Transportation

Tripling Bicycle Use Would Pump $6.5 Billion Into London’s Economy Each Year, Says Report


A report by an academic research company estimates that tripling bicycle use in cash-strapped London by 2030 would save lives, create jobs and result in an annual economic dividend of $6.5 billion. And that’s on top of cleaner air and less congested streets.

Commissioned by industry organization the Bicycle Association, the report by Wales-based Transport for the Quality of Life states that cycling in the capital could be helped to grow from a current 2% of all journeys to 14% within eight years. Transport cycling in the London borough of Hackney is already on a so-called modal share of 9%.

However, any growth is partly reliant on more support from the Greater London Authority’s Transport for London (TfL) and London Mayor Sadiq Khan, said the Bicycle Association’s report.

While Khan has pledged to make London net-zero by 2030—he recently implemented an ultra low emission zone—the capital’s transport agency has this week warned that unless the national government closes a $2.67 billion funding gap, massive cuts will have to be made to its bus and Underground services. Investment in active travel schemes—such as extended cycleways and widened sidewalks—would also come to an end.

A finance report prepared for a forthcoming meeting of TfL’s finance committee said that without additional funding from the Johnson administration, transport in London was facing a period of “managed decline.”

Nevertheless, boosting bicycle usage remains cost-effective, claims the Bicycle Association’s report, The economic benefits of local cycling investment.

“By 2030, it’s not just the positive environmental benefit of net-zero which will be dramatic,” said the Bicycle Association’s Simon Irons, “but the economic benefits, too.”

Green jobs

Khan wants to see the creation of 317,000 “green” jobs in London over the next ten years. Twenty-five thousand of those jobs could be bicycle-related ones—such as in retail, logistics, manufacturing, and tourism—states the new report quoting earlier research from the Trades Union Congress (TUC).

Investment in cycleways was one of the best ways of creating jobs through infrastructure spend, more than any other infrastructure project aside from energy efficiency in buildings, reported the TUC’s 2020 study. Thirty-three jobs are created for every $1.4 million invested in walking or cycling infrastructure over a two-year period, found the TUC.

The Bicycle Association’s 32-page report claims that increasing cycling’s modal share to 14% is “realizable” because net-zero ambitions will require a shift from private motor car use to other means, including cycling.

A TfL analysis from 2016 suggested that 3.1 million daily car driver trips and 1.6 million car passenger trips in London could be switched to cycling or walking. More than half of these trips are less than 3 kilometers in length, and it is often far quicker to cycle than to drive in Central London where motoring speeds have barely increased since the days of the horse and cart.

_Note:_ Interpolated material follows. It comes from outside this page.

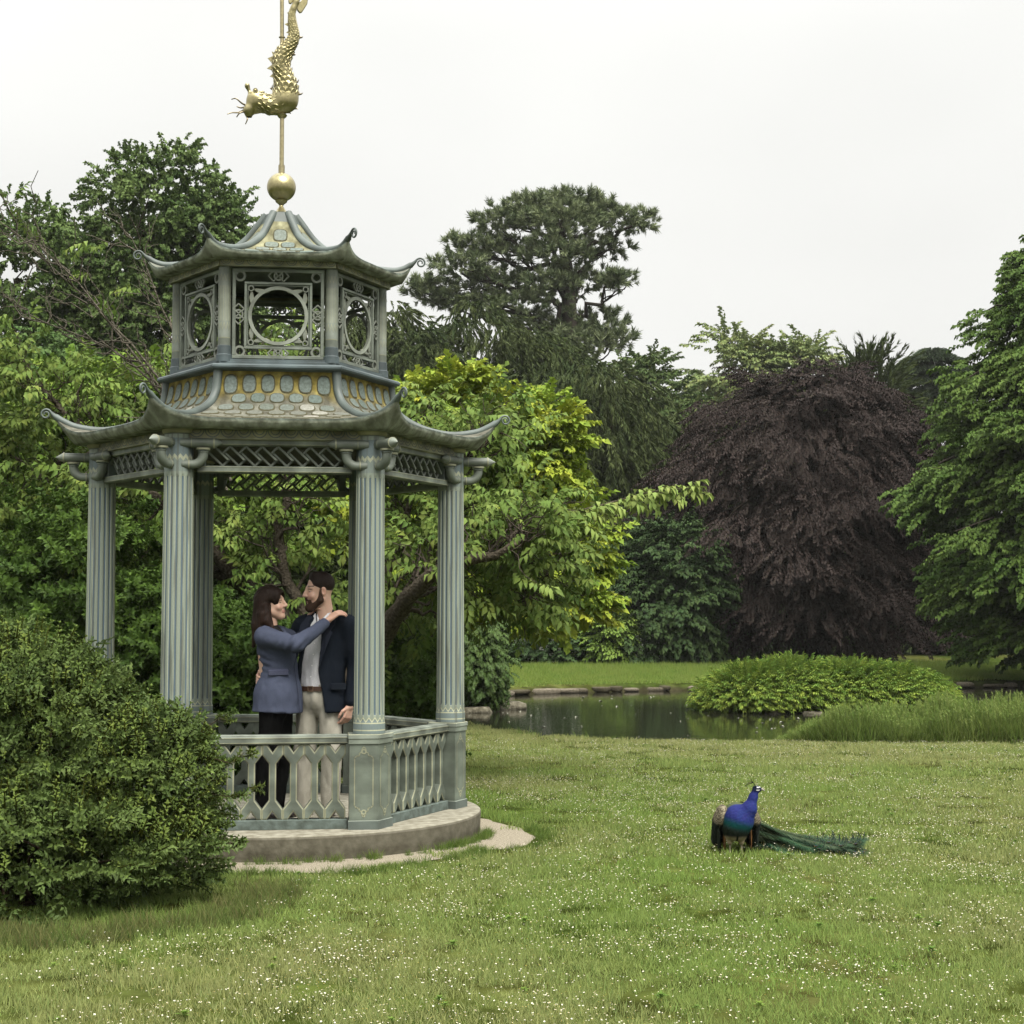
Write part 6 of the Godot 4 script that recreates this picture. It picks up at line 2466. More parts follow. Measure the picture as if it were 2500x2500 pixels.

Responding to what he called a “must read” report, London Cycling Campaign CEO Dr. Ashok Sinha said that a “large-scale shift to cycling from private car use is essential to achieving net-zero carbon status by 2030.”

He added: “Investing in high-quality cycling infrastructure will not only enable this shift but generate a huge number of new, green, career opportunities, especially for the most disadvantaged Londoners.”

There has never been a better time to invest in cycling in London, claims the Bicycle Association.

“Providing better and safer conditions for cycling helps to encourage more people to cycle,” states the London report.

“As the levels of cycling increase, so too does the demand for bicycles, their accessories and related services, generating significant economic benefits for the London economy and new green jobs.”

The Bicycle Association estimates that London’s bicycle shops sold nearly 230,000 new bikes last year, worth $120 million. The industry body operates the Market Data Service, a not-for-profit sales data service run by marketing data company SMS. Ten thousand of these new sales in London were electric bikes.

Transport for the Quality of Life founder and director Lynn Sloman is a TfL board member. Since September 23, she has also been Chair of the Welsh Government’s Roads Review Panel. In 2006 Sloman wrote Car Sick, a book with the sub-title Solutions for Our Car-addicted Culture. The report for the Bicycle Association was written by Transport for the Quality of Life’s Lisa Hopkinson, author of a series of essays for Friends of the Earth on decarbonizing transport.

The Bicycle Association said that its London-focused report would soon be joined by economic impact studies for other U.K. regions.